* Exercise:
Please quote exactly the lines below from the line containing "Keep writing the" to the line containing "(0.06, 0.05, 0.045))", both lines included, and nothing else.

* Entries:

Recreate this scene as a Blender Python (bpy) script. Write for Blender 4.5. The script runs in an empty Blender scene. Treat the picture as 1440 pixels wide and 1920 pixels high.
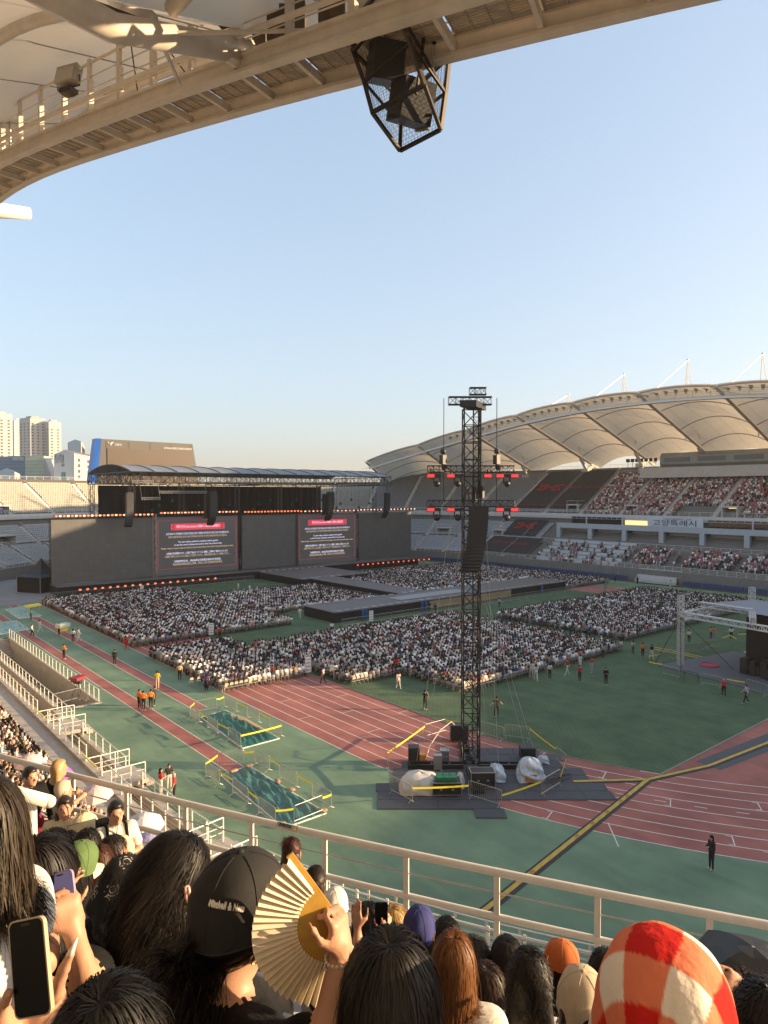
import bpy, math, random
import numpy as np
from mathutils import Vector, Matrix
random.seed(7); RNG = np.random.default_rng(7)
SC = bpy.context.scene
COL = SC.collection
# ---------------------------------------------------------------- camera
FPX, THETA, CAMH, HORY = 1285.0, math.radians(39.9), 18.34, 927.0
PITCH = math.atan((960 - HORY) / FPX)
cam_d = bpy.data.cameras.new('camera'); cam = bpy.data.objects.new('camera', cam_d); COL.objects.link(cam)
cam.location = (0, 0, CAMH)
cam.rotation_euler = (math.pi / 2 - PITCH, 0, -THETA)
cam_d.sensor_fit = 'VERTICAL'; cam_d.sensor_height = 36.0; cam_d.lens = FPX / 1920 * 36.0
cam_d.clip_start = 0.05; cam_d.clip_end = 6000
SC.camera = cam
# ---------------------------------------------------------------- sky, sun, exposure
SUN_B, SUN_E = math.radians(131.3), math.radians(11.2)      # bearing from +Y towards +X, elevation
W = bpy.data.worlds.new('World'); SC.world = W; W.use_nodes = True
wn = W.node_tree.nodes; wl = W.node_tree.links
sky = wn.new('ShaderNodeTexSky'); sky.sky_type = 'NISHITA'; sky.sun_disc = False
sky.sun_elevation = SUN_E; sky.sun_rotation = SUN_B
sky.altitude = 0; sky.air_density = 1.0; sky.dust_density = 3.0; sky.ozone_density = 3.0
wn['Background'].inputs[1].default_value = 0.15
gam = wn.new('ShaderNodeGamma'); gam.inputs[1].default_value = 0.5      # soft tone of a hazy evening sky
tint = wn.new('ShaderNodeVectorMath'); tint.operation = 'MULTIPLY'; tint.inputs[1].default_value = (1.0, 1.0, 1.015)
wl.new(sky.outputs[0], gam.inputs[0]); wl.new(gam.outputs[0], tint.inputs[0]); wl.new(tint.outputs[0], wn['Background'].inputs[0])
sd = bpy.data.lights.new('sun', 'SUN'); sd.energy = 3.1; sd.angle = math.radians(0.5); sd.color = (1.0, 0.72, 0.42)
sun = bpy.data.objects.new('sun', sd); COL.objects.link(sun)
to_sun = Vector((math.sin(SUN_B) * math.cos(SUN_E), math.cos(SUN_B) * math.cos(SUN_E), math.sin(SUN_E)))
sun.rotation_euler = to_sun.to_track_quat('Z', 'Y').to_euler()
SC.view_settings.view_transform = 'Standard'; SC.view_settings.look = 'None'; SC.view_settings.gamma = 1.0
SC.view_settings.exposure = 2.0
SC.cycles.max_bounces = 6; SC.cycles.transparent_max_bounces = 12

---

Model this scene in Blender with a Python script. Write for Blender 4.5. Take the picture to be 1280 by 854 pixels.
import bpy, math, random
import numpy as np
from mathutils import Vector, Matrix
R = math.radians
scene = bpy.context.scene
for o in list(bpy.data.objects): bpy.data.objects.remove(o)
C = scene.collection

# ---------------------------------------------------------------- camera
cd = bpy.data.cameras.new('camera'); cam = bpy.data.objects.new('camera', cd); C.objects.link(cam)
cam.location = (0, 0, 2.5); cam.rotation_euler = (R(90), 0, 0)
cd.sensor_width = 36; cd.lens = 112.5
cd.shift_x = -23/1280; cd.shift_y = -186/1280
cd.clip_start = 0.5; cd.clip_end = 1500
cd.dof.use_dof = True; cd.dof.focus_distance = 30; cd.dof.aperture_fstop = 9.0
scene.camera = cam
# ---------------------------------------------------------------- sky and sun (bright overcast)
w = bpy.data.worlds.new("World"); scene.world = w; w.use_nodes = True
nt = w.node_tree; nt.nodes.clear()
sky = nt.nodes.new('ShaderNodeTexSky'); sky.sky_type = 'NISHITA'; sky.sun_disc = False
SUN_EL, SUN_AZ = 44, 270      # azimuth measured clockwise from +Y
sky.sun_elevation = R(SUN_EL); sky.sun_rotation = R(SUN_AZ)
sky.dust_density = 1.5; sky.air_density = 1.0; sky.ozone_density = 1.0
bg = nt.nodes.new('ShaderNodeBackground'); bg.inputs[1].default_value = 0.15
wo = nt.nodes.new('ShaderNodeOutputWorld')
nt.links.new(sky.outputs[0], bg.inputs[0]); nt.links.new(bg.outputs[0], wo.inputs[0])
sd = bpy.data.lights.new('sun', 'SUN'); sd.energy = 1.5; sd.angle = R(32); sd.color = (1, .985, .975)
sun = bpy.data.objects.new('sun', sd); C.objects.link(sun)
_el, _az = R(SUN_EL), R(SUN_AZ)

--

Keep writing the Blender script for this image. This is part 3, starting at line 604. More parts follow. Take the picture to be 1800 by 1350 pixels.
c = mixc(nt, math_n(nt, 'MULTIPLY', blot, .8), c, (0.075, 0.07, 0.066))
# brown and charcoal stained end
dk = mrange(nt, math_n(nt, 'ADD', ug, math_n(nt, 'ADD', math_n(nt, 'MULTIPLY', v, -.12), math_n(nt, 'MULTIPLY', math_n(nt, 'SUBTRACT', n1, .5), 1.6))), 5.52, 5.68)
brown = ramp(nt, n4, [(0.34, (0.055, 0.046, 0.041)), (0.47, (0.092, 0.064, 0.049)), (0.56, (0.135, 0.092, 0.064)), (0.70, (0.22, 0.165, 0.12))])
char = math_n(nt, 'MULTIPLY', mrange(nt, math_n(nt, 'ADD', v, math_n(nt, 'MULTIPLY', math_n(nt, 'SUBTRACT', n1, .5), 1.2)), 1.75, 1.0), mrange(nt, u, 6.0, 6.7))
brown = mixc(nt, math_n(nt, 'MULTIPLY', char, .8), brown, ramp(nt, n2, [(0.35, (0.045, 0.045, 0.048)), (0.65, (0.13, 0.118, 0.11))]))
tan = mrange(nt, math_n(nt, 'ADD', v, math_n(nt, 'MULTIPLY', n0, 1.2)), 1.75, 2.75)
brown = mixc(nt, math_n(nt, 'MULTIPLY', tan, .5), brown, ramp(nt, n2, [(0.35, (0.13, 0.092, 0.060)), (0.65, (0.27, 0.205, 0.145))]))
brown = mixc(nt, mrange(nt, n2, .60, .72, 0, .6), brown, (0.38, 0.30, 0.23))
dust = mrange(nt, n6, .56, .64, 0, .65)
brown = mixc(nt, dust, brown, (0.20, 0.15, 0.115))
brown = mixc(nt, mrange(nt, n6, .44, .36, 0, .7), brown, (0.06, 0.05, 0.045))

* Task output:
Keep writing the Blender script for this image. This is part 3, starting at line 604. More parts follow. Take the picture to be 1800 by 1350 pixels.
c = mixc(nt, math_n(nt, 'MULTIPLY', blot, .8), c, (0.075, 0.07, 0.066))
# brown and charcoal stained end
dk = mrange(nt, math_n(nt, 'ADD', ug, math_n(nt, 'ADD', math_n(nt, 'MULTIPLY', v, -.12), math_n(nt, 'MULTIPLY', math_n(nt, 'SUBTRACT', n1, .5), 1.6))), 5.52, 5.68)
brown = ramp(nt, n4, [(0.34, (0.055, 0.046, 0.041)), (0.47, (0.092, 0.064, 0.049)), (0.56, (0.135, 0.092, 0.064)), (0.70, (0.22, 0.165, 0.12))])
char = math_n(nt, 'MULTIPLY', mrange(nt, math_n(nt, 'ADD', v, math_n(nt, 'MULTIPLY', math_n(nt, 'SUBTRACT', n1, .5), 1.2)), 1.75, 1.0), mrange(nt, u, 6.0, 6.7))
brown = mixc(nt, math_n(nt, 'MULTIPLY', char, .8), brown, ramp(nt, n2, [(0.35, (0.045, 0.045, 0.048)), (0.65, (0.13, 0.118, 0.11))]))
tan = mrange(nt, math_n(nt, 'ADD', v, math_n(nt, 'MULTIPLY', n0, 1.2)), 1.75, 2.75)
brown = mixc(nt, math_n(nt, 'MULTIPLY', tan, .5), brown, ramp(nt, n2, [(0.35, (0.13, 0.092, 0.060)), (0.65, (0.27, 0.205, 0.145))]))
brown = mixc(nt, mrange(nt, n2, .60, .72, 0, .6), brown, (0.38, 0.30, 0.23))
dust = mrange(nt, n6, .56, .64, 0, .65)
brown = mixc(nt, dust, brown, (0.20, 0.15, 0.115))
brown = mixc(nt, mrange(nt, n6, .44, .36, 0, .7), brown, (0.06, 0.05, 0.045))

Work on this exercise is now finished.